WHAT YOU HAVE TO DO: Beginning at the first line of the data, print each line exactly, stopping after the line that contains "t = ac_unit('grey-brown".

DATASET EXCERPT:
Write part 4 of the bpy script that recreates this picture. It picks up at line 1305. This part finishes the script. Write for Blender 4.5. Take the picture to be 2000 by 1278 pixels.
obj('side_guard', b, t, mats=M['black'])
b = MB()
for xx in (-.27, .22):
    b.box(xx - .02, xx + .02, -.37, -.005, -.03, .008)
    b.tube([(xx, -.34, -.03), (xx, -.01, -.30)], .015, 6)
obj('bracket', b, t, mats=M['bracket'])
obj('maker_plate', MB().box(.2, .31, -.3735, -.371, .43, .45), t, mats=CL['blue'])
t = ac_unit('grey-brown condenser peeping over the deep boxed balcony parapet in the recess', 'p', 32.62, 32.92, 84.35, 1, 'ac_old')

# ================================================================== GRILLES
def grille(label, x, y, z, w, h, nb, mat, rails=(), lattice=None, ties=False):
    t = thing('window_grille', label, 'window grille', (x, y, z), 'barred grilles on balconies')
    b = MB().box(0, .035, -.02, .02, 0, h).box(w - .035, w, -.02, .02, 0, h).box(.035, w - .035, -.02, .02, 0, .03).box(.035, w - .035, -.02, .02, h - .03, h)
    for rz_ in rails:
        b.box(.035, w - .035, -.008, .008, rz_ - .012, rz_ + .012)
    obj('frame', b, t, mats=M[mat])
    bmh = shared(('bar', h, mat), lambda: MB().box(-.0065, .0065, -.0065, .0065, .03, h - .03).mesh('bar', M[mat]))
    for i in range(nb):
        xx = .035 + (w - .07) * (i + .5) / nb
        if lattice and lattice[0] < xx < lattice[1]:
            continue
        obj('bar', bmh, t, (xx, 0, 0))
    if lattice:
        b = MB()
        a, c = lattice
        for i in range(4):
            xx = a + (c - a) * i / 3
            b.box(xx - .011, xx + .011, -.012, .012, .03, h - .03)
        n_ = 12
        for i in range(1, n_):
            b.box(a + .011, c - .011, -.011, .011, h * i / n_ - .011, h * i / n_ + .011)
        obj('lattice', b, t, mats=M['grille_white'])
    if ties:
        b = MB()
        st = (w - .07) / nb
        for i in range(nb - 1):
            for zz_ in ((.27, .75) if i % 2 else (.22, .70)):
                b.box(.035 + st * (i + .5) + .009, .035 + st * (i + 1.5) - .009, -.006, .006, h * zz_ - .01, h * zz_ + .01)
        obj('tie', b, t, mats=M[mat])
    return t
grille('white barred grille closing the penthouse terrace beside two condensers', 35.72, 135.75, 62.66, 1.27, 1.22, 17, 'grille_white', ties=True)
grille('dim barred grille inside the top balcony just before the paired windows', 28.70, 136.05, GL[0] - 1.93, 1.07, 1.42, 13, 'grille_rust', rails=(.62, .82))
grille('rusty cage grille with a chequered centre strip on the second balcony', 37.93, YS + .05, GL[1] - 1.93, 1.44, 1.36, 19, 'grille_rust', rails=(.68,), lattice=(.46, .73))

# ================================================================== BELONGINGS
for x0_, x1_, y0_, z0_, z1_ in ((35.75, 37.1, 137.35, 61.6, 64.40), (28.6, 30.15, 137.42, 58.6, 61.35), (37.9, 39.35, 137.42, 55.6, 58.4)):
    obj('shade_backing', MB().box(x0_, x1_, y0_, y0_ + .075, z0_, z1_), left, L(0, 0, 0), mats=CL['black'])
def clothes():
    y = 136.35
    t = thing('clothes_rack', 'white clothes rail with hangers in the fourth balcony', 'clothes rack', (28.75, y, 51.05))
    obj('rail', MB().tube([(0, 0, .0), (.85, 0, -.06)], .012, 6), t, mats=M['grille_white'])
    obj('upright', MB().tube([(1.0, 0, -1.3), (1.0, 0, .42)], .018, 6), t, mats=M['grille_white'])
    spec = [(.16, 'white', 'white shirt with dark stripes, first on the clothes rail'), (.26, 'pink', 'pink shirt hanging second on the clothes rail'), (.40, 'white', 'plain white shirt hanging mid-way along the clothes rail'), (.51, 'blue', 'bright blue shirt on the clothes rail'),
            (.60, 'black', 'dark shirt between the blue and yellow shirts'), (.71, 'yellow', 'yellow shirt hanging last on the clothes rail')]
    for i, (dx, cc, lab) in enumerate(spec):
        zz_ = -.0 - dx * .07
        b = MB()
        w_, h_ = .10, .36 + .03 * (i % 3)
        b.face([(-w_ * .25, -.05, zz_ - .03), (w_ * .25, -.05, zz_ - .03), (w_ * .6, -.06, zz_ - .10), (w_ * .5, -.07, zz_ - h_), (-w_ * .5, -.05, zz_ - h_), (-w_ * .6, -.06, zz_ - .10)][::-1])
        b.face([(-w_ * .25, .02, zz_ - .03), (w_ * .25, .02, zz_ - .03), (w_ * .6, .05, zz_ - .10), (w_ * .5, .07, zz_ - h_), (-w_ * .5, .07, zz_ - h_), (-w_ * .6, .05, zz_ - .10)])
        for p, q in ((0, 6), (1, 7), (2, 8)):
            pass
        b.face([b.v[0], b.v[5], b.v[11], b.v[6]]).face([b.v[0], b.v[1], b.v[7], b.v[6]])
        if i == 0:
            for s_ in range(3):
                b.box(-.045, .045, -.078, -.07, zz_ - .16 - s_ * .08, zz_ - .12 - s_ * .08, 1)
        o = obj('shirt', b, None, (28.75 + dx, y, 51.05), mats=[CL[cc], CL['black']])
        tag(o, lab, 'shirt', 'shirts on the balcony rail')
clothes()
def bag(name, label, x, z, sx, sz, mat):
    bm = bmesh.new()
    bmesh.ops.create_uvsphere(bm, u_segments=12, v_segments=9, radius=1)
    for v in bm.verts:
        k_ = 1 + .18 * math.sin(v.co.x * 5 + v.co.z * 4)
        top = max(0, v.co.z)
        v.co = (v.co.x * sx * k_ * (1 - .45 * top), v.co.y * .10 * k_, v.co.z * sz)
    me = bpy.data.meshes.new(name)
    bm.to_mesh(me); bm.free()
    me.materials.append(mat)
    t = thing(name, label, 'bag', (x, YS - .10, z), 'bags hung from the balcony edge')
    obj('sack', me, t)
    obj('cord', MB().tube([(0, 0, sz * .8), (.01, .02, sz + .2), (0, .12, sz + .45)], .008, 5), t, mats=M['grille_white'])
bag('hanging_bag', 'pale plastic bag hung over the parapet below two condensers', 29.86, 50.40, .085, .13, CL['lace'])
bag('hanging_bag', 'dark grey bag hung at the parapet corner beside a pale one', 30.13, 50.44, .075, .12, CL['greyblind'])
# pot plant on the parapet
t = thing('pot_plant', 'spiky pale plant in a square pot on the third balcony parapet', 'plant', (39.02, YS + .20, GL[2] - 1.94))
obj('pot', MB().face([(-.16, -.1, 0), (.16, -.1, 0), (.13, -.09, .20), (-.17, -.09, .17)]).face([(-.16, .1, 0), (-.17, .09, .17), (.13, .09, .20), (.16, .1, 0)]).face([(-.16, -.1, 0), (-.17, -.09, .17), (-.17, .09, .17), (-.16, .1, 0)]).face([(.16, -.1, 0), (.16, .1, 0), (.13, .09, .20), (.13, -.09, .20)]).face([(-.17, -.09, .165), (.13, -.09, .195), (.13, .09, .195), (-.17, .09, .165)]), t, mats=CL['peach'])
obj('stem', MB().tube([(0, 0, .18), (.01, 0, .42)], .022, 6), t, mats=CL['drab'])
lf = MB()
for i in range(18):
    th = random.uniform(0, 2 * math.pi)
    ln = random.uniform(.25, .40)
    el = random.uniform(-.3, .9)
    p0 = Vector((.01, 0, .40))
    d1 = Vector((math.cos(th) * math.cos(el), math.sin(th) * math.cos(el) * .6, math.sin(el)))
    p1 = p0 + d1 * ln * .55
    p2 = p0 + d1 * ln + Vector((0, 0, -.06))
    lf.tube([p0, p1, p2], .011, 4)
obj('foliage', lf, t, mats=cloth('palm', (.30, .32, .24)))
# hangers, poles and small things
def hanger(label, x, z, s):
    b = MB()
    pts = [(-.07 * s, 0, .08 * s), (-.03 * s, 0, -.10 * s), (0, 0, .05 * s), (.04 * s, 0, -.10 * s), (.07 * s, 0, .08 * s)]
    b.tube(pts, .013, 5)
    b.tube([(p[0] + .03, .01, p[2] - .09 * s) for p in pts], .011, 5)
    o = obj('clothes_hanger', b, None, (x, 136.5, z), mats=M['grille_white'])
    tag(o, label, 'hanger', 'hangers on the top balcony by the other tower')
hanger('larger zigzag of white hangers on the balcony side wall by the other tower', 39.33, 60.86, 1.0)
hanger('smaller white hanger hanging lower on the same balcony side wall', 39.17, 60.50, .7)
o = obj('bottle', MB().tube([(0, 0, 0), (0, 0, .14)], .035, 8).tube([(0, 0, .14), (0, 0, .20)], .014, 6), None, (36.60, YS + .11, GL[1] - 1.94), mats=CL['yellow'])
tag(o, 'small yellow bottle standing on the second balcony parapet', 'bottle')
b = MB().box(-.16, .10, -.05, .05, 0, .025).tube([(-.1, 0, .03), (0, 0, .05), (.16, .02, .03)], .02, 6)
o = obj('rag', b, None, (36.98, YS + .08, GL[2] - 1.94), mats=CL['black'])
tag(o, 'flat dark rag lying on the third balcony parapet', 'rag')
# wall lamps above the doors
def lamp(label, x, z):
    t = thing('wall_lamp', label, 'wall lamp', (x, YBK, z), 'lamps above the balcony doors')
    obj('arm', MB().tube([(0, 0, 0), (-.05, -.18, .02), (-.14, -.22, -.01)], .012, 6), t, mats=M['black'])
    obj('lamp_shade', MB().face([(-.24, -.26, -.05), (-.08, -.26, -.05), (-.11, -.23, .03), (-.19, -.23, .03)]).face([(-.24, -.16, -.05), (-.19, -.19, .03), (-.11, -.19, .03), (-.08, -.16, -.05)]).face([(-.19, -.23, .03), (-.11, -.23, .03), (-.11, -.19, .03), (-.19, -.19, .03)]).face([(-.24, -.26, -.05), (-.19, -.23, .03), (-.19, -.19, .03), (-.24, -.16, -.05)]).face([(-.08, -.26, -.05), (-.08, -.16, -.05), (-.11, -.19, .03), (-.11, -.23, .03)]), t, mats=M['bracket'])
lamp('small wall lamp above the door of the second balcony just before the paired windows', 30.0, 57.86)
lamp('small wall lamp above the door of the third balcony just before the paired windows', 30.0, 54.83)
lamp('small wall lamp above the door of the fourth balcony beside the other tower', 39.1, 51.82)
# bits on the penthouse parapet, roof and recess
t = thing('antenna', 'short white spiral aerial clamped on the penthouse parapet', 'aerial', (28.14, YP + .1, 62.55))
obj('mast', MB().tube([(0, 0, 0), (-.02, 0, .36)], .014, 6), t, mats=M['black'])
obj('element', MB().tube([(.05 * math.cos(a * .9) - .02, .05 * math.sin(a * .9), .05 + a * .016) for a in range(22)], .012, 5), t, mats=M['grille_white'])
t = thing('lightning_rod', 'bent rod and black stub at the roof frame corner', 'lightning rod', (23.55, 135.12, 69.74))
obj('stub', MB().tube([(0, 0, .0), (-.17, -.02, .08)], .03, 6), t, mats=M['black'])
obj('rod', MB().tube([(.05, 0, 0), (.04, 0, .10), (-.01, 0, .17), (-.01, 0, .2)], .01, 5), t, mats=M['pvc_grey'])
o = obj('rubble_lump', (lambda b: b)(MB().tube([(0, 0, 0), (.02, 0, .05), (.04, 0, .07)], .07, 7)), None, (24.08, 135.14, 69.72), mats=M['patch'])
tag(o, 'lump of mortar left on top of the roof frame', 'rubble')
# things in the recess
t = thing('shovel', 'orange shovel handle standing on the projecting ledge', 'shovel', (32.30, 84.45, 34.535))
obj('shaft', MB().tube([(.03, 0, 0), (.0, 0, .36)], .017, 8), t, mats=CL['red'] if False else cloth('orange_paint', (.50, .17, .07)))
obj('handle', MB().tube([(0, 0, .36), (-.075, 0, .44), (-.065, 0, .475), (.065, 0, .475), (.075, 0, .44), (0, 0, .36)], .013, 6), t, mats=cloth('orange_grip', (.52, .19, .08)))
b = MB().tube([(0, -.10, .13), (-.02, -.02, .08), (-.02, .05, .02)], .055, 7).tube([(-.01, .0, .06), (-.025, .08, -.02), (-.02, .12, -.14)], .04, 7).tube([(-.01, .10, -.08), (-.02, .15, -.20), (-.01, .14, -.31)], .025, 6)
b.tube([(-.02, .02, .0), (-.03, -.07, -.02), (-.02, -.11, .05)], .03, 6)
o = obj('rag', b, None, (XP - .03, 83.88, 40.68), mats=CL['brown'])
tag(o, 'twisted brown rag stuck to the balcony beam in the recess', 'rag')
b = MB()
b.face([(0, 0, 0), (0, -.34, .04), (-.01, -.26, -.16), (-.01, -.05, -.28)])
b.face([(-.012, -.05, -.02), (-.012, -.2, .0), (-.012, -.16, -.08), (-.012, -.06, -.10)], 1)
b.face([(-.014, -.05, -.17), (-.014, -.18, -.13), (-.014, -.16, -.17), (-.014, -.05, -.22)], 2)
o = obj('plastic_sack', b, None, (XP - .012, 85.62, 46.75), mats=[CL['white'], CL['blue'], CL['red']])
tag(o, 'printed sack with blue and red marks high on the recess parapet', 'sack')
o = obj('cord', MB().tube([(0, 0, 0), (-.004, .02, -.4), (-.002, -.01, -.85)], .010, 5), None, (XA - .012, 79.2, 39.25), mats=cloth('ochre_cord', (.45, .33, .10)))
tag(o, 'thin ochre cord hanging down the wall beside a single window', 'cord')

SOLVED EXERCISE:
Write part 4 of the bpy script that recreates this picture. It picks up at line 1305. This part finishes the script. Write for Blender 4.5. Take the picture to be 2000 by 1278 pixels.
obj('side_guard', b, t, mats=M['black'])
b = MB()
for xx in (-.27, .22):
    b.box(xx - .02, xx + .02, -.37, -.005, -.03, .008)
    b.tube([(xx, -.34, -.03), (xx, -.01, -.30)], .015, 6)
obj('bracket', b, t, mats=M['bracket'])
obj('maker_plate', MB().box(.2, .31, -.3735, -.371, .43, .45), t, mats=CL['blue'])
t = ac_unit('grey-brown condenser peeping over the deep boxed balcony parapet in the recess', 'p', 32.62, 32.92, 84.35, 1, 'ac_old')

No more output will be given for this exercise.